* start DATA SHOWN *
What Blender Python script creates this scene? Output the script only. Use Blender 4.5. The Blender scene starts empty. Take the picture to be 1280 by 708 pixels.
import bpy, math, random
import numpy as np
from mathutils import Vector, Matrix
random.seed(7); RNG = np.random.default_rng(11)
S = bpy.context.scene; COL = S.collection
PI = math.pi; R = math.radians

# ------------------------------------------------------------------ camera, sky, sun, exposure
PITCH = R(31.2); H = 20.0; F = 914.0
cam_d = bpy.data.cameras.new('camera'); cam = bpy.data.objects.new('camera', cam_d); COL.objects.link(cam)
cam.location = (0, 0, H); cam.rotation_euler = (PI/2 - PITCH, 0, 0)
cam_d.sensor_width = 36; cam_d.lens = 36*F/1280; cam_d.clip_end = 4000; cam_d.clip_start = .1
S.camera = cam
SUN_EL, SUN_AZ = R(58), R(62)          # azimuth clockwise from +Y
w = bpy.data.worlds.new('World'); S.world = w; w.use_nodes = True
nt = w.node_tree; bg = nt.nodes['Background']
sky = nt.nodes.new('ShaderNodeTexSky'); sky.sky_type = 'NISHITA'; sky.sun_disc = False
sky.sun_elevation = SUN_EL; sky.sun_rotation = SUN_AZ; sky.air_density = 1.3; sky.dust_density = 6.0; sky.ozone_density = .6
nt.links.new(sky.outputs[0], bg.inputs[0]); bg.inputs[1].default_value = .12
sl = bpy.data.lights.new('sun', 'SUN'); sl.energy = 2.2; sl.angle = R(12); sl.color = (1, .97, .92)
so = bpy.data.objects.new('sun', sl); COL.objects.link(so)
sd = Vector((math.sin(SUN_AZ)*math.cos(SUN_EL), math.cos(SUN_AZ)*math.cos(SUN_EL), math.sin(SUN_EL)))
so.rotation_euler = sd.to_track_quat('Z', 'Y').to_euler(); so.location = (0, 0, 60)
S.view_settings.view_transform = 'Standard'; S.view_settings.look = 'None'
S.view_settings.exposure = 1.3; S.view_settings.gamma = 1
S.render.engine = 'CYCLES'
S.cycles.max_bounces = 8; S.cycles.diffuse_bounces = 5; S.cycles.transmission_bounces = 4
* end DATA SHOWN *
◆ WHAT THIS TASK INVOLVES ◆
Set down the listing above in full, please, exactly as it appears.

◆ WORKED SOLUTION ◆
What Blender Python script creates this scene? Output the script only. Use Blender 4.5. The Blender scene starts empty. Take the picture to be 1280 by 708 pixels.
import bpy, math, random
import numpy as np
from mathutils import Vector, Matrix
random.seed(7); RNG = np.random.default_rng(11)
S = bpy.context.scene; COL = S.collection
PI = math.pi; R = math.radians

# ------------------------------------------------------------------ camera, sky, sun, exposure
PITCH = R(31.2); H = 20.0; F = 914.0
cam_d = bpy.data.cameras.new('camera'); cam = bpy.data.objects.new('camera', cam_d); COL.objects.link(cam)
cam.location = (0, 0, H); cam.rotation_euler = (PI/2 - PITCH, 0, 0)
cam_d.sensor_width = 36; cam_d.lens = 36*F/1280; cam_d.clip_end = 4000; cam_d.clip_start = .1
S.camera = cam
SUN_EL, SUN_AZ = R(58), R(62)          # azimuth clockwise from +Y
w = bpy.data.worlds.new('World'); S.world = w; w.use_nodes = True
nt = w.node_tree; bg = nt.nodes['Background']
sky = nt.nodes.new('ShaderNodeTexSky'); sky.sky_type = 'NISHITA'; sky.sun_disc = False
sky.sun_elevation = SUN_EL; sky.sun_rotation = SUN_AZ; sky.air_density = 1.3; sky.dust_density = 6.0; sky.ozone_density = .6
nt.links.new(sky.outputs[0], bg.inputs[0]); bg.inputs[1].default_value = .12
sl = bpy.data.lights.new('sun', 'SUN'); sl.energy = 2.2; sl.angle = R(12); sl.color = (1, .97, .92)
so = bpy.data.objects.new('sun', sl); COL.objects.link(so)
sd = Vector((math.sin(SUN_AZ)*math.cos(SUN_EL), math.cos(SUN_AZ)*math.cos(SUN_EL), math.sin(SUN_EL)))
so.rotation_euler = sd.to_track_quat('Z', 'Y').to_euler(); so.location = (0, 0, 60)
S.view_settings.view_transform = 'Standard'; S.view_settings.look = 'None'
S.view_settings.exposure = 1.3; S.view_settings.gamma = 1
S.render.engine = 'CYCLES'
S.cycles.max_bounces = 8; S.cycles.diffuse_bounces = 5; S.cycles.transmission_bounces = 4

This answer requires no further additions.